Thanks for comments gents. Had an agent from UK power round on Friday, She said no meters in confined spaces incase theres an arc or something.
That seems crazy. If one counts cupboards etc. as 'confined spaces' (not to mention the 'under stairs', which is where very many still are), that must account for a very substantial proportion of all meters!

Kind Regards, John
 
That seems crazy. If one counts cupboards etc. as 'confined spaces' (not to mention the 'under stairs', which is where very many still are), that must account for a very substantial proportion of all meters!

Kind Regards, John

The same with gas meters, they have to be accessible and that usually means outside. What they were once prepared to do, has changed.
 
The same with gas meters, they have to be accessible and that usually means outside. What they were once prepared to do, has changed.
If they're saying that they are only prepared to relocate it outside (even if is a very 'confined space') then that's presumably what they should be saying. However, if they are ever prepared to 'relocate inside' (and I know of many cases in which DNOs have done that in fairly recent times) then, as I said, to say that it cannot be located 'in a confined space' is surely unrealistic, isn't it?

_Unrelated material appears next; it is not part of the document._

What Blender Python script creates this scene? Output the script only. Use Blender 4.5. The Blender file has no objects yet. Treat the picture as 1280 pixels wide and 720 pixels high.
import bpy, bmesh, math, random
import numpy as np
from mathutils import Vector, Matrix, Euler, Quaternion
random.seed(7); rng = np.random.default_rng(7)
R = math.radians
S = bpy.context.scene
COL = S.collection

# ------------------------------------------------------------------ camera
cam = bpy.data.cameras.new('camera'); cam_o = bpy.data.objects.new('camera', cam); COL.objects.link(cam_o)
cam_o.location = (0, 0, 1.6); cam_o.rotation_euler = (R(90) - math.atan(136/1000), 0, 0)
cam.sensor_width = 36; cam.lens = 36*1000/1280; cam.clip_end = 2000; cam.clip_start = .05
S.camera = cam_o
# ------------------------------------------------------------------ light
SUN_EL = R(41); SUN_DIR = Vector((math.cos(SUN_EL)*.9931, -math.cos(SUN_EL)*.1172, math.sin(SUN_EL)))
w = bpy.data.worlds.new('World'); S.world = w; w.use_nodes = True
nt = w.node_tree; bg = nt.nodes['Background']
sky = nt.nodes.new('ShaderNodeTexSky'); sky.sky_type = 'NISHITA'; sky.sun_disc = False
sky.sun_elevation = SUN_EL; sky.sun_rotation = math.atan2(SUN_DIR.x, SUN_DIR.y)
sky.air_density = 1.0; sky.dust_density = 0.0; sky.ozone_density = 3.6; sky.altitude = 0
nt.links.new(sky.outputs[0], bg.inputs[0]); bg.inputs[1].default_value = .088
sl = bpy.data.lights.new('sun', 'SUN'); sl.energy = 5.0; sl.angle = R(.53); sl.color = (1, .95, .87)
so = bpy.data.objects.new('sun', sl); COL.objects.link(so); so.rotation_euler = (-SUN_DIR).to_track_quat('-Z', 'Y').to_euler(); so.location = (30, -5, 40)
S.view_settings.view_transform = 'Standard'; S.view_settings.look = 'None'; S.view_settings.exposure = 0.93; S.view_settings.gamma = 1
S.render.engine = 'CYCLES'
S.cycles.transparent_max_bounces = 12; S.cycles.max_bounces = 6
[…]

In any event, as I've said before, if what the OP wants to be relocated is just 'the meter', then that rather changes things (and doesn't necessarily involve the DNO much, if at all),doesn't it?

Kind Regards, John
 
I wonder if that is what he actually meant.
Yes, so do I, but it's certainly what he wrote - but I did include "IF"s in my statements!.

If it is literally what he meant, then, as I said before, although I think that it is quite common in commercial installation, and in 'blocks of flat', I can't say that I can recall having seen a single domestic installation in which the meter was appreciably 'remote from' the service head/'cutout', so I don't know what 'rules' a DNO might try to impose in that situation. Having said that, I thought that the connection between cutout and meter was not the DNO's responsibility (or ownership) - so, if that is the case, "not really any of their business" (i.e. something they could 'make rules' about). Do you know what the situation actually is?

Kind Regards, John
 
I'm not sure what the dno is. The electrician pointed at something the other week and said only UK per can move that bit. In now assume he was talking about the dno. It's a Shame because British gas want to upgrade the meter and apparently could move it a couple is metres for nothing,
The dno is going to cost over£1100.
 
I'm not sure what the dno is. The electrician pointed at something the other week and said only UK per can move that bit. In now assume he was talking about the dno.
That's correct - in your case, UK Power Networks is your "DNO" (Distribution Network Operator).
It's a Shame because British gas want to upgrade the meter and apparently could move it a couple is metres for nothing, The dno is going to cost over£1100.
Just to be clear, what exactly is it that you want to be moved - literally just the meter, or also "the bit" (belonging to the DNO) which your electrician pointed at?

Kind Regards, John
 
That's correct - in your case, UK Power Networks is your "DNO" (Distribution Network Operator).
Just to be clear, what exactly is it that you want to be moved - literally just the meter, or also "the bit" (belonging to the DNO) which your electrician pointed at?

Kind Regards, John
I've only knowingly come across meter remote from the head once and basically DNO added a second head, presumeably one of them had links rather than fuses.
 
I've only knowingly come across meter remote from the head once and basically DNO added a second head, presumeably one of them had links rather than fuses.
As I've said, I've personally never seen it in a single domestic dwelling - but, as I said, (and although I have virtually no experience of this) I thought it was quite common in 'commercial' situations, including blocks of flats. Is that not the case?

Kind Regards, John
 
I've attached a picture of everything. I assume it's one of the black things that's only power UK can move?